The strategic decision: Standardize enough to scale, not so much that you suffocate the business
Standardization creates leverage—up to a point. Beyond that point it increases coordination cost, slows local optimization, and damages time-to-value. You called this the “corset” effect; the underlying mechanism is: over-standardization reduces organizational agility while raising friction.
The question is not “standardize or not.” The question is:
- what must be standardized to enable the operating model, and
- what should remain flexible to preserve differentiation and speed
Deriving the right level of standardization (enterprise architecture → IT architecture)
Once the operating model and one-page business architecture are aligned, you can map them to where standardization belongs:
Figure 4 (Mapping operational model to level of standardisation)
What to look for: how standardization guidance shifts depending on the operating model.
A practical mapping often looks like this:
- Unification: standardize business processes, policies, data, and applications broadly; IT follows.
- Coordination: standardize shared data and integration mechanisms; allow process variation where it matters.
- Diversification: standardize foundational IT (security baseline, identity, networking, shared tooling); keep business systems largely autonomous.
- Replication: standardize a repeatable business process “template” and platform; replicate units quickly with minimal integration.

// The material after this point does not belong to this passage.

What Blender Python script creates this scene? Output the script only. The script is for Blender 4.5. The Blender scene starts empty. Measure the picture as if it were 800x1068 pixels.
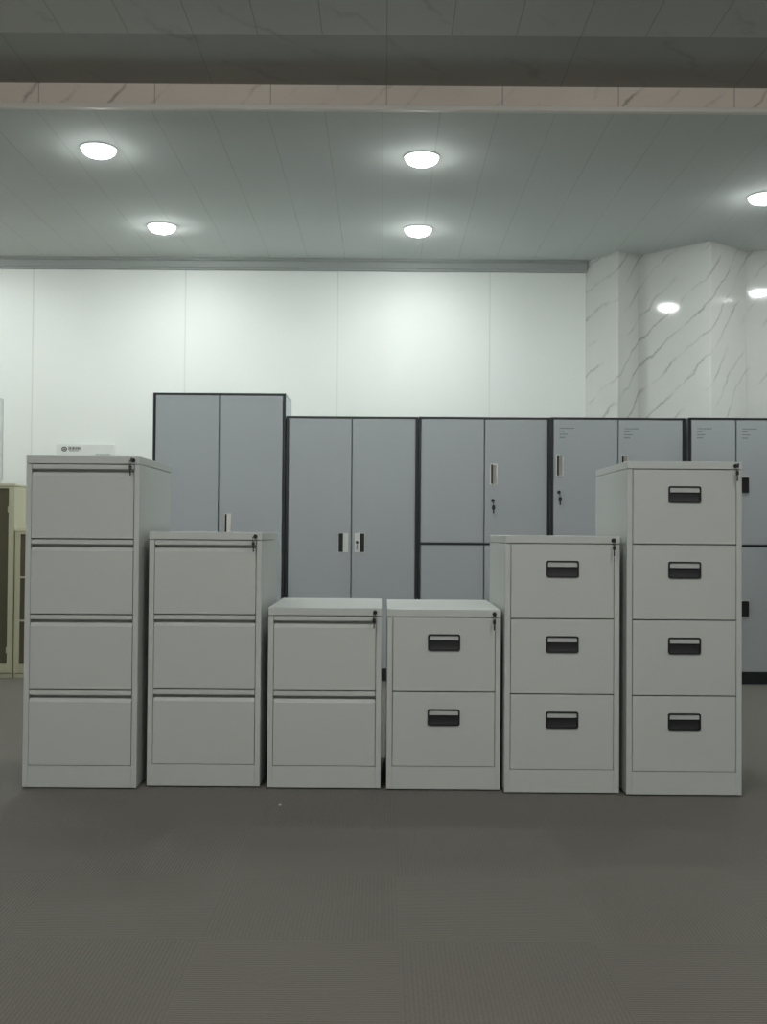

This step is where the framework becomes operational: it prevents the common failure mode of standardizing everything “because it feels efficient,” or standardizing nothing “because autonomy feels faster.”
What to expect in Part II
Part I establishes the strategic foundation: operating model → one-page business architecture → standardization boundaries.
In Part II, I will move into execution:
- how to organize delivery and operations to support the chosen operating model
- how platform thinking (cloud and edge) can reduce friction while preserving the right autonomy
- how to avoid common pitfalls when turning strategy into a buildable, supportable architecture
Closing thought
A final disclaimer that I strongly agree with: frameworks are powerful, but they must be adapted to your constraints. As Alistair Cockburn put it: “You need to know your own swamp.” The same applies here. Use the model to drive alignment—and then tailor the resulting decisions to your context.